Korkmuş!

BİZİM gazetede ‘‘köşe’’ ihsan edilenlerden biri dünkü yazısında beni suçluyor.

Onu hedef göstermişim, korkmuş! Liberal Düşünce Topluluğu üyesi olduğunu yazıyorum, sanki bir ‘‘gizli örgüt ismi’’ açıklamışım gibi korkuyor ve dünkü yazısında bir de ‘‘LDP üyesi olmaktan şeref duyuyorum’’ diyor! İnsan üyesi olmaktan şeref duyduğu kuruluşta ismi yazıldı diye bu kadar korkar mı, hedef gösterildiğini iddia eder mi!

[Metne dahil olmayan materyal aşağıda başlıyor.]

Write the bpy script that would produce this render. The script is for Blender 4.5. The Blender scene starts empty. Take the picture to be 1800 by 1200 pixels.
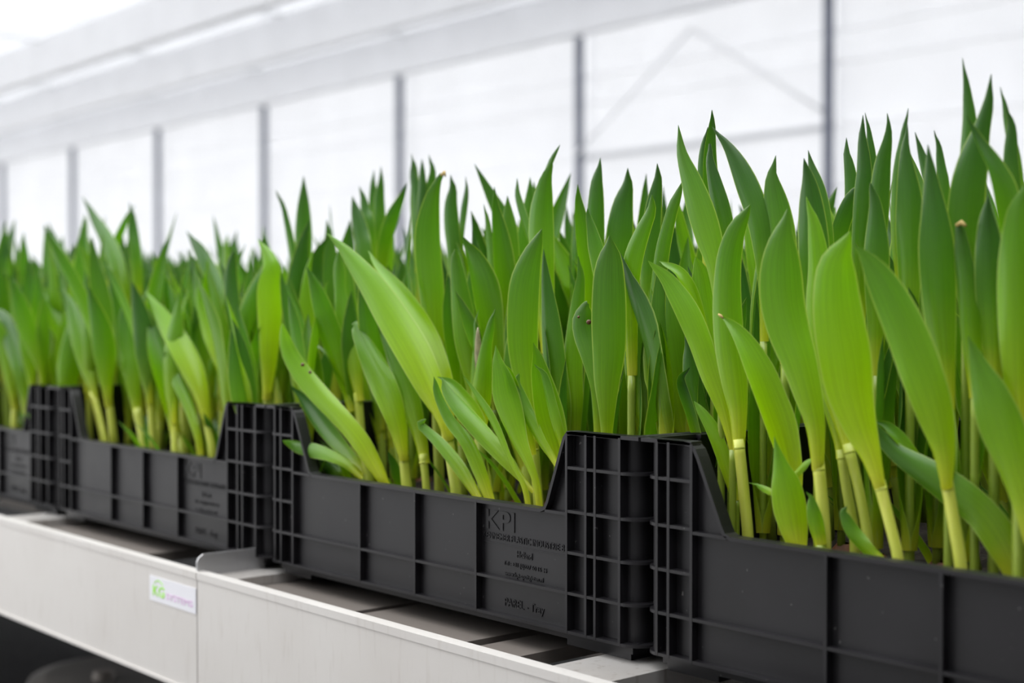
import bpy, bmesh, math, random
import numpy as np
from mathutils import Vector, Matrix

random.seed(7); np.random.seed(7)
scene = bpy.context.scene
COL = scene.collection

# ------------------------------------------------------------------ camera
F = 2500.0
YAW, PITCH = 0.861125, -0.0146687
CAM = Vector((1.42995, -0.853284, 0.276441))
cd = bpy.data.cameras.new('camera'); cam = bpy.data.objects.new('camera', cd); COL.objects.link(cam)
cam.location = CAM; cam.rotation_euler = (math.pi/2 + PITCH, 0, YAW)
cd.sensor_width = 36.0; cd.lens = F/1800*36.0; cd.clip_start = 0.02; cd.clip_end = 300
cd.dof.use_dof = True; cd.dof.focus_distance = 1.265; cd.dof.aperture_fstop = 4.0
scene.camera = cam

# ------------------------------------------------------------------ light
w = bpy.data.worlds.new('overcast_sky'); scene.world = w; w.use_nodes = True
bg = w.node_tree.nodes['Background']; bg.inputs[0].default_value = (0.98, 0.99, 1.0, 1); 
_nt = w.node_tree   # standard overcast sky: the zenith about three times as bright as the horizon
_tc = _nt.nodes.new('ShaderNodeTexCoord'); _sx = _nt.nodes.new('ShaderNodeSeparateXYZ'); _mr = _nt.nodes.new('ShaderNodeMapRange')
_mr.inputs['From Min'].default_value = 0.0; _mr.inputs['From Max'].default_value = 1.0; _mr.inputs['To Min'].default_value = 0.70; _mr.inputs['To Max'].default_value = 2.1
_nt.links.new(_tc.outputs['Generated'], _sx.inputs[0]); _nt.links.new(_sx.outputs[2], _mr.inputs['Value']); _nt.links.new(_mr.outputs[0], bg.inputs[1])
scene.view_settings.view_transform = 'Standard'; scene.view_settings.look = 'None'
scene.view_settings.gamma = 1.0; scene.view_settings.use_curve_mapping = False
scene.view_settings.exposure = 1.42

# ------------------------------------------------------------------ helpers
FWD = Vector((-math.sin(YAW)*math.cos(PITCH), math.cos(YAW)*math.cos(PITCH), math.sin(PITCH)))
RGT = Vector((math.cos(YAW), math.sin(YAW), 0))
UPV = RGT.cross(FWD)
def at(px, py, Y):
    """surveying helper: where the sight line through a picture point meets the upright plane y = Y"""
    d = FWD + RGT*((px-900)/F) + UPV*((600-py)/F)
    return CAM + d*((Y-CAM.y)/d.y)
def depth(P): return (P-CAM).dot(FWD)

def tag(o, label=None, cat=None, group=None, kind=None):
    if label: o['label'] = label
    if cat: o['category'] = cat
    if group: o['group'] = group
    if kind: o['kind'] = kind
    return o
def empty(name, loc):
    o = bpy.data.objects.new(name, None); COL.objects.link(o); o.location = loc; o.empty_display_size = 0.02
    return o
def link(name, me, parent=None, loc=None):
    o = bpy.data.objects.new(name, me); COL.objects.link(o)
    if parent: o.parent = parent
    if loc is not None: o.location = loc
    return o

ORD = ['first','second','third','fourth','fifth','sixth','seventh','eighth','ninth','tenth','eleventh']
class MB:
    def __init__(s): s.v = []; s.f = []
    def add(s, vs, fs):
        n = len(s.v); s.v += [tuple(q) for q in vs]; s.f += [tuple(i+n for i in f) for f in fs]; return s
    def box(s, x0, x1, y0, y1, z0, z1):
        return s.add([(x0,y0,z0),(x1,y0,z0),(x1,y1,z0),(x0,y1,z0),(x0,y0,z1),(x1,y0,z1),(x1,y1,z1),(x0,y1,z1)],
              [(0,3,2,1),(4,5,6,7),(0,1,5,4),(1,2,6,5),(2,3,7,6),(3,0,4,7)])
    def strip(s, A, B, z0, z1):
        """solid band between two plan polylines A and B"""
        n = len(A); vs = [(a[0],a[1],z) for z in (z0,z1) for a in A] + [(b[0],b[1],z) for z in (z0,z1) for b in B]
        fs = []
        for i in range(n-1):
            a0,a1,a2,a3 = i,i+1,n+i+1,n+i
            b0,b1,b2,b3 = 2*n+i,2*n+i+1,3*n+i+1,3*n+i
            fs += [(a0,a1,a2,a3),(b1,b0,b3,b2),(a3,a2,b2,b3),(a1,a0,b0,b1)]
        fs += [(0,n,3*n,2*n),(n-1,3*n-1,4*n-1,2*n-1)]
        return s.add(vs, fs)
    def ribbon_xz(s, path, y0, y1, t):
        """upright moulding: a path in x,z given a thickness t below it and a depth in y"""
        P = [Vector((p[0],0,p[1])) for p in path]; n = len(P); Q = []
        for i in range(n):
            T = (P[min(i+1,n-1)]-P[max(i-1,0)]).normalized(); Q.append(P[i]+Vector((T.z,0,-T.x))*t)
        vs = [(p.x,y,p.z) for y in (y0,y1) for p in P]+[(p.x,y,p.z) for y in (y0,y1) for p in Q]
        fs = []
        for i in range(n-1):
            fs += [(i+1,i,n+i,n+i+1),(2*n+i,2*n+i+1,3*n+i+1,3*n+i),(i,i+1,2*n+i+1,2*n+i),(n+i+1,n+i,3*n+i,3*n+i+1)]
        fs += [(0,2*n,3*n,n),(n-1,2*n-1,4*n-1,3*n-1)]
        return s.add(vs, fs)
    def prism_xz(s, poly, y0, y1):
        n = len(poly); vs = [(p[0],y,p[1]) for y in (y0,y1) for p in poly]
        return s.add(vs, [tuple(range(n)), tuple(range(2*n-1,n-1,-1))]+[((i+1)%n,i,n+i,n+(i+1)%n) for i in range(n)])
    def tube(s, pts, rad, k=10, caps=True):
        pts = [Vector(p) for p in pts]; n = len(pts); vs = []; fs = []
        if not hasattr(rad, '__len__'): rad = [rad]*n
        for i in range(n):
            T = (pts[min(i+1,n-1)]-pts[max(i-1,0)]).normalized()
            a = T.cross(Vector((0.31,0.95,0.05))).normalized(); b = T.cross(a)
            for j in range(k):
                q = 2*math.pi*j/k; vs.append(pts[i]+(a*math.cos(q)+b*math.sin(q))*rad[i])
        for i in range(n-1):
            for j in range(k):
                j2 = (j+1)%k; fs.append((i*k+j, i*k+j2, (i+1)*k+j2, (i+1)*k+j))
        if caps: fs += [tuple(range(k-1,-1,-1)), tuple((n-1)*k+j for j in range(k))]
        return s.add(vs, fs)
    def mesh(s, name, mat, smooth=False):
        me = bpy.data.meshes.new(name); me.from_pydata(s.v, [], s.f); me.materials.append(mat)
        if smooth: me.polygons.foreach_set('use_smooth', [True]*len(me.polygons))
        bm = bmesh.new(); bm.from_mesh(me); bmesh.ops.recalc_face_normals(bm, faces=bm.faces); bm.to_mesh(me); bm.free()
        me.update(); return me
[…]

Bunlar Türkiye'de ilginç kimselerdir. Bir günlük gazetecilik deneyimi olmadan, paraşütle köşe yazarı olmuşlardır. Gazeteye gidip gelmezler. Yazılarını evlerinden, bürolarından yazarlar. Çoğunun başka işleri, ticari faaliyetleri vardır. Sonra zora düşünce de ‘‘Vaaaay, beni hedef gösterdi’’ diye ağlaşırlar, kendilerini acındırmaya kalkışırlar.

Üyesi olduğu dernek, Necip Hablemitoğlu için o hakaretleri, aşağılamaları ‘‘mizah’’ olarak yayınlamış!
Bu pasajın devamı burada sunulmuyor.